Feds: College educated gang leader used social media to order gang hits

- A man who beat a murder charge almost ten years ago at a Lathrup Village restaurant is now going to prison for an unrelated crime.

Jerome Hamilton  was identifed by two other men as the trigger man in the 2008 murder of Catherine Solinski-Blain, who was shot to death outside Rib Rack in Lathrup Village. He was 15 at the time and was acquitted on all charges. Now, he's going to prison on other charges.

Hamilton is now 24 and was identified as the leader of the Detroit chapter of a gang known as the Rollin60's Crips. The gang is responsible for murders, carjackings, firebombings, and drugs, according to prosecutors. The ATF was hot on his trail and he was charged and convicted with racketeering and possession of a weapon causing death.  Friday, he was sentenced to 30 years behind bars. 

"He came from a solid home with two parents that cared for him. He even went to college. It's amazing that someone like him would have chosen a life to engage in violent crime and victimize innocent victims," ATF agent Jon Ortiz said.

Hamilton was first identified in the high profile 2008 murder. He was one of three men who faced murder charges after the killing of Solinski-Blain, who was shot and killed in October of 2008, outside the Rib Rack restaurant in Lathrup Village. 
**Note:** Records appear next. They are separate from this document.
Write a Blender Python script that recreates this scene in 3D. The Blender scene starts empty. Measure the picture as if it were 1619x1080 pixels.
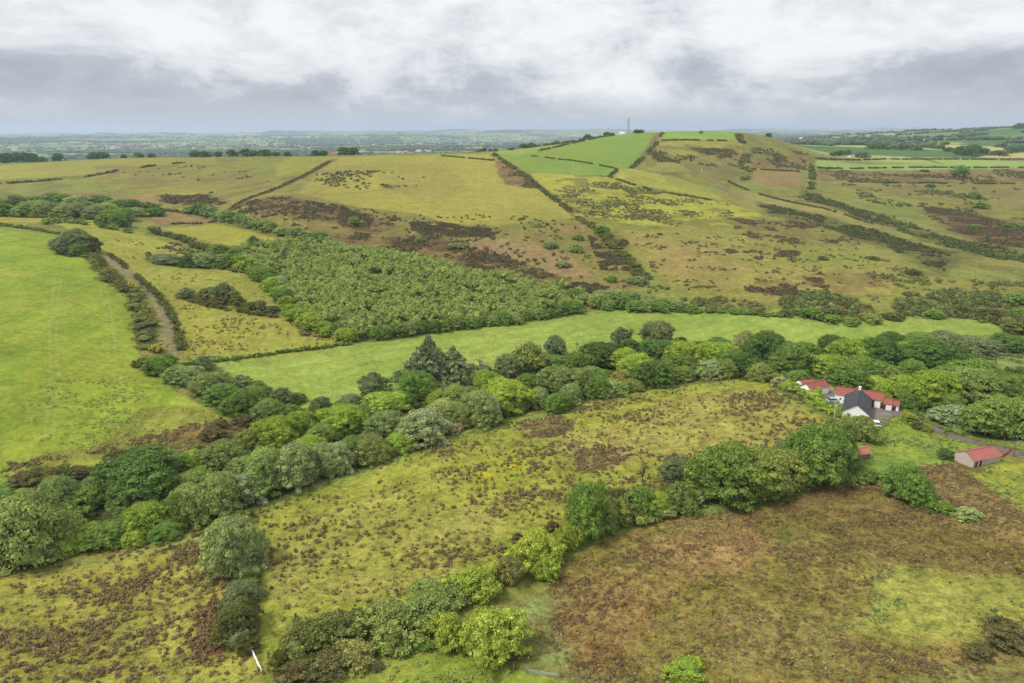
import bpy, math, random
import numpy as np
from math import radians, sin, cos, tan, pi
random.seed(7)
RNG = np.random.default_rng(11)
S = bpy.context.scene
COL = S.collection

# ------------------------------------------------------------------ camera
CAMZ = 75.0
TH = radians(17.35)            # downward pitch
FPX = 1079.0                   # focal length in pixels of the 1619 px frame
CX, CY = 809.5, 540.0
cam_d = bpy.data.cameras.new("camera")
cam_d.sensor_width = 36.0
cam_d.lens = 36.0 * FPX / 1619.0
cam_d.clip_start = 0.5
cam_d.clip_end = 90000
cam = bpy.data.objects.new("camera", cam_d)
COL.objects.link(cam)
cam.location = (0, 0, CAMZ)
cam.rotation_euler = (pi / 2 - TH, 0, 0)
S.camera = cam

# ------------------------------------------------------------------ sky, sun, exposure
S.view_settings.view_transform = 'Standard'
S.view_settings.look = 'None'
S.view_settings.gamma = 1.0
S.view_settings.exposure = 0.26
SUN_EL, SUN_AZ = radians(54), radians(-105)      # azimuth from +Y towards +X
W = bpy.data.worlds.new("World")
S.world = W
W.use_nodes = True
nt = W.node_tree
nt.nodes.clear()
def N(tree, t, **kw):
    n = tree.nodes.new(t)
    for k, v in kw.items():
        if k == 'inp':
            for a, b in v.items():
                n.inputs[a].default_value = b
        else:
            setattr(n, k, v)
    return n
def math_n(tree, op, a, b=None, c=None, clamp=False):
    n = tree.nodes.new('ShaderNodeMath'); n.operation = op; n.use_clamp = clamp
    for i, v in enumerate((a, b, c)):
        if v is None: continue
        if isinstance(v, (int, float)): n.inputs[i].default_value = v
        else: tree.links.new(v, n.inputs[i])
    return n.outputs[0]
def mix_c(tree, fac, a, b, blend='MIX'):
    n = tree.nodes.new('ShaderNodeMix'); n.data_type = 'RGBA'; n.blend_type = blend
    for s, v in ((n.inputs[0], fac), (n.inputs[6], a), (n.inputs[7], b)):
        if isinstance(v, (int, float)): s.default_value = v
        elif isinstance(v, tuple): s.default_value = v if len(v) == 4 else (*v, 1)
        else: tree.links.new(v, s)
    return n.outputs[2]
def mrange(tree, v, a, b, c=0.0, d=1.0, smooth=True):
    n = tree.nodes.new('ShaderNodeMapRange'); n.interpolation_type = 'SMOOTHSTEP' if smooth else 'LINEAR'
    tree.links.new(v, n.inputs[0])
    n.inputs[1].default_value = a; n.inputs[2].default_value = b; n.inputs[3].default_value = c; n.inputs[4].default_value = d
    return n.outputs[0]
def noise_n(tree, vec, scale, detail=4, rough=0.55, dist=0.0):
    n = tree.nodes.new('ShaderNodeTexNoise')
    n.inputs['Scale'].default_value = scale; n.inputs['Detail'].default_value = detail
    n.inputs['Roughness'].default_value = rough; n.inputs['Distortion'].default_value = dist
    if vec is not None: tree.links.new(vec, n.inputs['Vector'])
    return n.outputs['Fac']

tc = N(nt, 'ShaderNodeTexCoord')
sep = N(nt, 'ShaderNodeSeparateXYZ'); nt.links.new(tc.outputs['Generated'], sep.inputs[0])
zpos = math_n(nt, 'MAXIMUM', sep.outputs[2], 0.0)
den = math_n(nt, 'ADD', zpos, 0.13)
px_ = math_n(nt, 'DIVIDE', sep.outputs[0], den)
py_ = math_n(nt, 'DIVIDE', sep.outputs[1], den)
comb = N(nt, 'ShaderNodeCombineXYZ')
nt.links.new(px_, comb.inputs[0]); nt.links.new(py_, comb.inputs[1])
comb.inputs[2].default_value = 3.3
n_big = noise_n(nt, comb.outputs[0], 0.22, 3, 0.5, 0.3)
n_mid = noise_n(nt, comb.outputs[0], 0.75, 6, 0.62, 0.5)
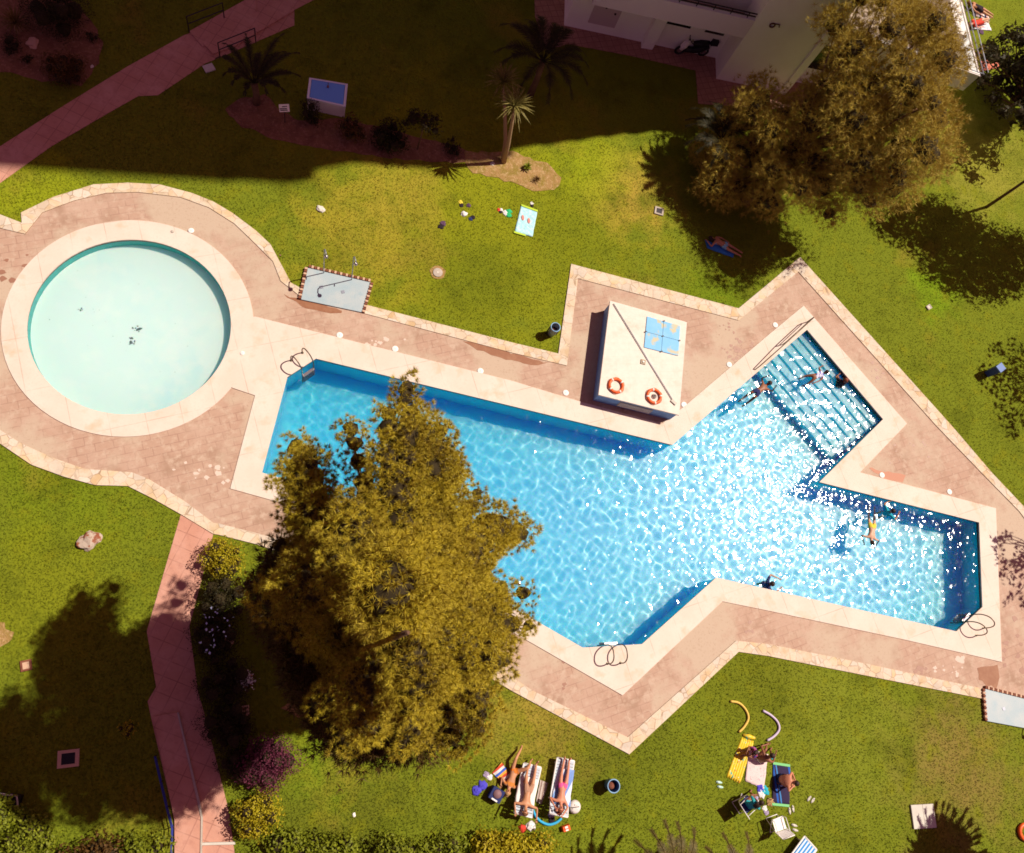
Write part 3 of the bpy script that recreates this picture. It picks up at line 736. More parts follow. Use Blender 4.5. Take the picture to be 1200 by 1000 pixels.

Two suspects in that case were charged with her murder but Hamilton was not. More than 8 years later the victim's mother in that case sat in Federal court to watch him learn his fate.  

"I'm thankful for the ATF and my friends over there from the Oakland County sheriff's office for sticking with this case so I could get justice and for the other people," Constance Solinski said.

She's not the only one who is thinking about the 2008 murder. Hamilton's family believes that case affected this one.  

"And they're coming back after him to get something on him. I've known the man all of his life and he's not the person he's made out to be," said Curtis Williams, Hamilton's cousin.

But the evidence was too clear for the jury and evidence against him piled up. Ultimately, Hamilton pleaded guilty to two of the counts. According to the feds, the proof was in his social media posts where he directed others to kill, firebomb and hurt others - and even while in jail, he directed his friend to do the dirty work. 

Once he was acquitted in the Rib Rack Case, the feds say he went right back to what he did before. 

The prosecution was asking for 35 years and said that was generous. The judge, pointed to Hamilton's potential for rehabilitation through vocational training as one reason to sentence him to 30 years instead. 

When Hamilton was 15, he was the leader of the gang and led some 160 members. But he also later attended college. He had every chance to make a life for himself, a loving family, education and strong leadership skills. He used those skills to run a dangerous gang responsible for murder and fear, the ATF says.

"He chose to lead that life. If you make a choice to engage in violent crime and victimize people in poor neighborhoods in Detroit, at some point we are going to catch up with you. Bottom line," Ortiz said.

As for Constance, she feels she finally got justice for her daughter, even though it's later.

"Yes, I do. I just wished it had been earlier," Constance said.